Le PQ est l’expression, qu’il le voie ou non, d’une génération qui n’a plus 30 ans depuis belle lurette. En proposant un rejet radical du passé, il appelait à ce que Freud a nommé «la mort du père». La mère aussi, l’Église, y a passé. La première génération d’indépendantistes a connu une époque où l’Union nationale et l’Église régentaient le Québec. Mais le peuple québécois d’aujourd’hui n’est plus celui de Maurice Duplessis, pas davantage celui de Pierre Bourgault, même pas celui de René Lévesque. De la brève Révolution tranquille, il y a plus d’un demi-siècle, une éternité en politique, il ne reste plus, après le décès de Jacques Parizeau, qu’un seul révolutionnaire, Paul Gérin-Lajoie, créateur et premier titulaire du ministère de l’Éducation, en 1964, celui dont l’œuvre, au fond, aura été la plus prégnante et la seule durable.
Les valeurs dominantes actuelles sont les libertés individuelles, l’éducation, l’environnement, la mondialisation non pas du commerce — cela a été fait il y a 150 ans —, mais des idées, des personnes, des mœurs.
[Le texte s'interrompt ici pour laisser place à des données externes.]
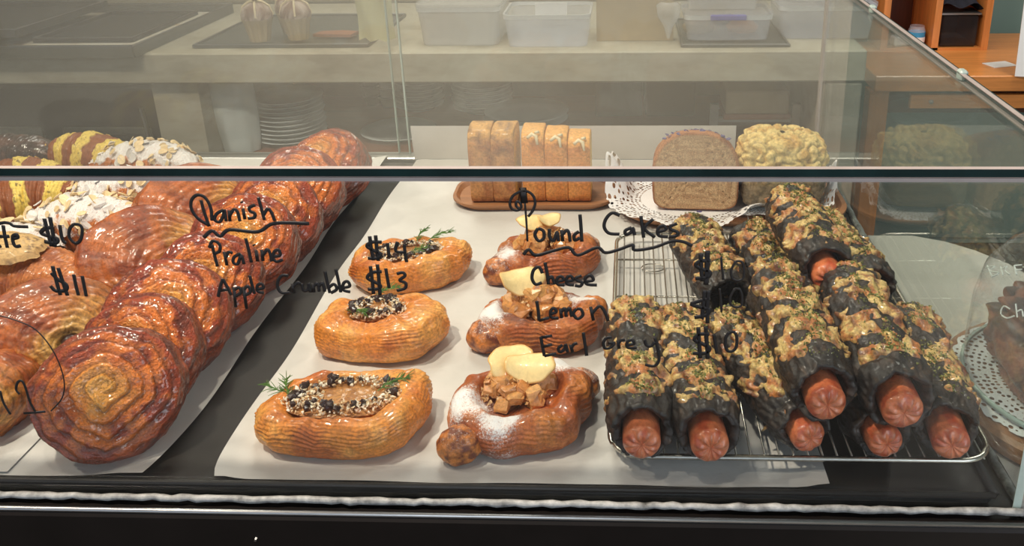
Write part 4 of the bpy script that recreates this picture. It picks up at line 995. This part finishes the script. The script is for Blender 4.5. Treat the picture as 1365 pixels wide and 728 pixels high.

Dans des sociétés bigarrées, la nation fondée sur le seul héritage affectif, historique, religieux ou culturel n’a plus de sens. L’organisation politique des sentiments n’est pas un programme. Dans une société de grande mobilité, la fidélité aux idéologies est temporaire.
Le Parti québécois recrutait, à sa naissance, dans tous les partis et surtout dans ceux qui étaient à l’agonie. Ce n’est plus le cas : il laisse maintenant échapper ses franges dans des partis de circonstance. Il transcendait les partis, les régions, les classes, proposait un avenir libéré de la contrainte d’une autre société, d’une autre langue, d’autres idéologies. La chose n’est plus pensable. L’existence de formations d’opposition comme Option nationale, Québec solidaire ou la CAQ est un symptôme de la dichotomie entre le PQ de 1968 et les nouvelles générations, ainsi que de l’explosion des orientations comme des intérêts.
La question du destin national a été posée deux fois — et certains disent, à tort, que les dernières élections étaient un troisième référendum. Mais chaque fois se posait également la question des destins personnels. Tout s’ancrait depuis la Révolution française dans la nation : aujourd’hui, le principe majeur est le droit des individus. Cela explique le rejet au Québec de Stephen Harper, qui est un constructeur nationaliste canadian. Comme son prédécesseur Pierre Trudeau, d’ailleurs — dont ses biographes Max et Monique Nemni nous ont révélé qu’il avait d’abord été, jusqu’à l’âge de 25 ans, militant d’une future Laurentie, clérico-indépendantiste, corporatiste, d’extrême droite, comploteur et révolutionnaire. Un précurseur, en quelque sorte, des Raymond Barbeau, fondateur de l’Alliance laurentienne, en 1957, et André d’Allemagne et Pierre Bourgault, fondateurs du Rassemblement pour l’indépendance nationale, en 1960.
Toute stratégie doit tenir compte du terrain, de l’espace et du temps. Les partis et leurs leaders ont quelques années devant eux. Les faiseurs d’avenir sont ceux qui utiliseront le temps de façon stratégique, et non ceux qui useront de ruses et de finasseries.
Le PQ doit revoir sa raison d’être. Il proposait un autre gouvernement, hors du Canada, sans préciser en quoi ce gouvernement serait différent. Il doit montrer clairement en quoi il assurera à la population plus de progrès et de confort et non pas plus de sacrifices, et il doit surtout décrire avec netteté les étapes à franchir et les moyens à mettre en œuvre. Il doit aussi adopter des attitudes qui annoncent sa capacité à assurer l’unité et la paix sociale après une opération chirurgicale qui couperait le Québec en deux. Cesser de s’arroger le monopole de la fidélité et de la loyauté à la nation ainsi que celui de sa défense. Enfin, il doit admettre que tous les partis sont «québécois» et peut-être se donner un nom qui traduise explicitement son programme.
L’écrivain italien Umberto Eco a décortiqué, dans une communication faite à l’Université de Bologne, en 2008, l’idée que d’«avoir un ennemi est important pour se définir une identité, mais aussi pour se confronter à un obstacle, mesurer son système de valeurs et montrer sa bravoure» (Construire l’ennemi, Umberto Eco, Grasset, 2014). C’est pour ces raisons que tous les groupes humains s’imaginent et s’inventent un ennemi. Ces guerres durent parfois des siècles. L’inimitié est une stratégie, une méthode d’unité sociale et nationale. Bernard Drainville était, avec sa charte des valeurs, un constructeur d’ennemi. L’avenir du parti nationaliste ne passe pas par cette stratégie victimaire.